IPOP allows you to connect to existing XMPP/STUN/TURN services available on the Internet - for instance, Google runs XMPP and STUN services, and there are commercial TURN services.

It is also possible - and in many environments, desirable - for you to deploy your own private XMPP and NAT traversal services using the ejabberd open-source software and an open-source TURN implementation. This document overviews the process of deploying these services; other documents in the Wiki provide details on how to deploy these services.

Online Social Network (OSN) and XMPP

The XMPP service is used to store information about users and their social network relationships. These are used by IPOP to determine who to establish links with. The ejabberd open-source XMPP server allows you to create a private OSN where you have the flexibility of creating your own users and managing your own relationships. These can be done either through a command-line interface, or a Web interface.

Creating your private XMPP service entails the following tasks - for example, here are instructions for Ubuntu

  1. Installing ejabberd on a Linux server that is going to be accessible by all IPOP nodes
  2. Configuring ejabberd with users and relationships
  3. Optionally configuring ejabberd to also serve as a STUN server

NAT Traversal and STUN/TURN

Network Address Translators - NATs - are very common on the Internet today, and creating end-to-end links when nodes are “behind” a NAT adds complexity to any VPN system.
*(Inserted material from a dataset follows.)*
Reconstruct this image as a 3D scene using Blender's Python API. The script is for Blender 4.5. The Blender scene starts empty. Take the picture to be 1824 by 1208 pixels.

While the XMPP service is concerned with users and their relationships, the NAT traversal services are concerned with ensuring that it is possible for users behind NATs to communicate with each other using IPOP. There are two NAT traversal services that can be used by IPOP:

  1. The STUN service allows IPOP nodes behind a common kind of NAT (cone - the majority of NATs deployed in the Internet are of this type).
  2. The TURN service allows IPOP nodes behind more restrictive NATs (symmetric) to communicate

The STUN service is the preferred method of NAT traversal, because it is light-weight allows two nodes to communicate in a peer-to-peer fashion. The TURN service is more expensive - it requires the TURN service to serve as a “relay” for all communications between two peers. Hence, when possible, STUN should be used; when not possible, TURN is a fall-back. It is possible to deploy several STUN and TURN servers to balance the load of NAT traversal in your deployment - if you are deploying your own NAT traversal services, it is useful to be aware of the general behavior of STUN and TURN services, and the kinds of NATs that your users will be subject to to help configure these services.

Deploying STUN

A simple way of deploying a STUN service for a small-scale IPOP network is to enable ejabberd’s built-in STUN service. For example, here are instructions for Ubuntu.

If you want to deploy more than one STUN server - for load-balancing or fault tolerance - it is recommended to deploy STUN services that are not tied to ejabberd. For example, use your TURN server which supports the STUN service itself.

Deploying TURN

Public TURN services are not as easy to find, because they tend to consume more resources (bandwidth) than STUN. Depending on your NAT characteristics (e.g. if all nodes are behind cone NATs), you may not need a TURN service. But if you have nodes behind NATs, or restrictive firewalls (e.g. that only allow outgoing connections through certain ports, such as TCP/80 TCP/443), you will need TURN services.

There exist more than one open-source TURN service that you can use. For example, here are instructions on how to setup a STUN+TURN server. The configuration is more complex than STUN - e.g. it requires username/password associated with TURN “users” in the server; but again, as in STUN, you are able to deploy multiple TURN servers for improved load balancing and fault tolerance. IPOP will choose STUN/TURN servers from a list you provide in the configuration file, at random.

If you would like to use the IPOP project’s public TURN service for a project, please contact us so we can determine if it’s possible to accommodate your case based on bandwidth demands.

Configuring IPOP

Once you have your own XMPP, STUN, TURN services deployed, configuring IPOP to use them is simple - all the information is provided in the config.json file used by SocialVPN or GroupVPN controllers.